Page:Andler - Nietzsche, sa vie et sa pensée, II.djvu/109

Le texte de cette page a été corrigé et est conforme au fac-similé.

Kleinpaul. La Bibliothèque Impériale sans doute fournirait des trouvailles inédites en foule qui augmenteraient leur crédit scientifique. Ils écriraient des chroniques d’art pour vivre. Ils seraient à Paris les apôtres du germanisme et de la philosophie nouvelle. Ils se souvenaient d’un autre Allemand, qui était allé à Paris quarante ans avant eux, et avait apporté aux Français le secret du romantisme allemand, tandis qu’il renvoyait aux Allemands d’étincelantes chroniques sur Lutèce. Nietzsche se préparait à son voyage par la lecture de ces feuilletons célèbres de Heine. Il découvrait au fond de lui-même une perverse prédilection pour ce « ragoût » pimenté ; et sa répugnance pour l’exposé scientifique, serré, châtié et sans ornement s’en trouvait augmentée[1]. Cette existence même de Paris, ils se la figuraient pareille à la joyeuse et intelligente bohème du temps de Louis-Philippe. Ils n’oublieraient pas cependant de goûter aux ivresses de la « fée verte » nouvelle, l’absinthe, ni à rien de ce qui avait succédé au bal Mabille et à la Grande Chaumière. L’Allemagne leur avait donné la méthode et le savoir. Paris était l’école supérieure de la vie : « elle méritait aussi une année d’études[2]. » Ils seraient les flâneurs philosophes qui sauraient regarder cette vie frivole, mais toute d’instinct et si éloignée de pédantisme. Ils se promettaient un suprême été de liberté, dont le souvenir les suivrait à jamais dans leur exil philologique.
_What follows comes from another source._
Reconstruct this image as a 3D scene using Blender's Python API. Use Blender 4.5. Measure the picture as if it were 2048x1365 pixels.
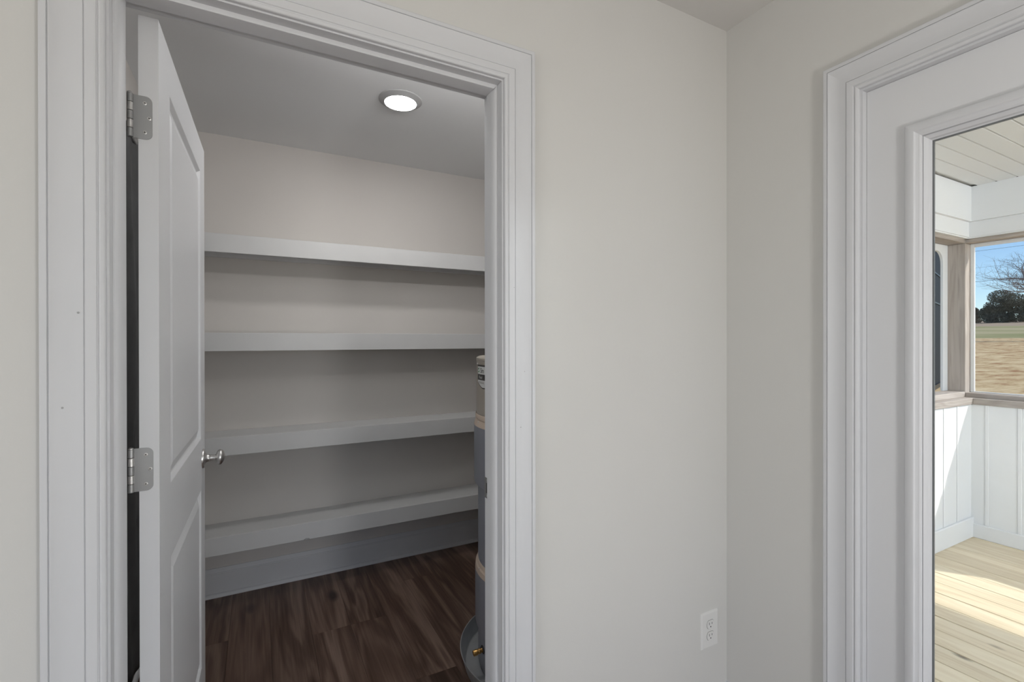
import bpy, bmesh, math, random
from mathutils import Vector, Matrix
random.seed(7)
S = bpy.context.scene
for o in list(bpy.data.objects): bpy.data.objects.remove(o)
COL = S.collection
H = 1.352                      # eye height above the room floor; shapes below are written relative to the eye
R = math.radians

# ------------------------------------------------------------------ camera
F_PX = 957.75
yaw, pit, rol = R(27.93231723), R(-0.12410038), R(-0.06296715)
def w2c(x, y, z):
    c, s = math.cos, math.sin
    Y = y*c(pit)+z*s(pit); Z = -y*s(pit)+z*c(pit)
    X = x*c(rol)+Z*s(rol); Z2 = -x*s(rol)+Z*c(rol)
    return Vector((X, Z2, Y))
M3 = Matrix((w2c(1,0,0), w2c(0,1,0), w2c(0,0,1))).transposed()
W3 = Matrix(((math.cos(yaw), -math.sin(yaw), 0), (math.sin(yaw), math.cos(yaw), 0), (0,0,1)))
T3 = M3 @ W3                    # rows: right, up, forward in the world
cam_d = bpy.data.cameras.new('camera'); cam = bpy.data.objects.new('camera', cam_d); COL.objects.link(cam)
cam_d.sensor_width = 36; cam_d.sensor_fit = 'HORIZONTAL'; cam_d.lens = 36*F_PX/2048
cam_d.clip_start = 0.02; cam_d.clip_end = 2000
rt, up, fw = T3[0], T3[1], T3[2]
cm = Matrix((rt, up, -fw)).transposed().to_4x4(); cm.translation = Vector((0,0,H))
cam.matrix_world = cm
S.camera = cam

# ------------------------------------------------------------------ sky, sun, lights, exposure
S.view_settings.view_transform = 'Standard'; S.view_settings.look = 'None'
S.view_settings.exposure = 0; S.view_settings.gamma = 1; S.view_settings.use_curve_mapping = False
SUN_EL = R(41.6); SUN_DIR = Vector((.635*math.cos(SUN_EL), -.772*math.cos(SUN_EL), math.sin(SUN_EL))).normalized()   # towards the sun
w = bpy.data.worlds.new('world'); S.world = w; w.use_nodes = True
nt = w.node_tree; bg = nt.nodes['Background']
sky = nt.nodes.new('ShaderNodeTexSky'); sky.sky_type = 'NISHITA'; sky.sun_disc = False
sky.sun_elevation = SUN_EL; sky.sun_rotation = math.atan2(SUN_DIR.x, SUN_DIR.y)
sky.air_density = 1.0; sky.dust_density = 0.0; sky.ozone_density = 3.5; sky.altitude = 1500
nt.links.new(sky.outputs[0], bg.inputs[0]); bg.inputs[1].default_value = 0.145
def light(name, kind, loc, direction, energy, color=(1,1,1), **kw):
    d = bpy.data.lights.new(name, kind); d.energy = energy; d.color = color
    for k, v in kw.items(): setattr(d, k, v)
    o = bpy.data.objects.new(name, d); COL.objects.link(o); o.location = loc
    o.rotation_euler = Vector(direction).to_track_quat('-Z', 'Y').to_euler()
    return o
light('sun', 'SUN', (8, -8, 9), -SUN_DIR, 3.6, (1.0, .95, .88), angle=R(0.9))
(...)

Ils n’eurent pas cette joie. Rohde achevait à Kiel une laborieuse année. Il y avait connu d’excellents maîtres, le latiniste Ribbeck, le germanisant Weinhold. Il avait approfondi son stoïcisme par la lecture de Lessing ; sa méditation mélancolique par la lecture de Lenz ou de

  1. Corr., III, 32.
  2. Corr., I, 73, 106, 118, 124 ; II, 27, 36, 37, 40, 45, 93, 99, 124.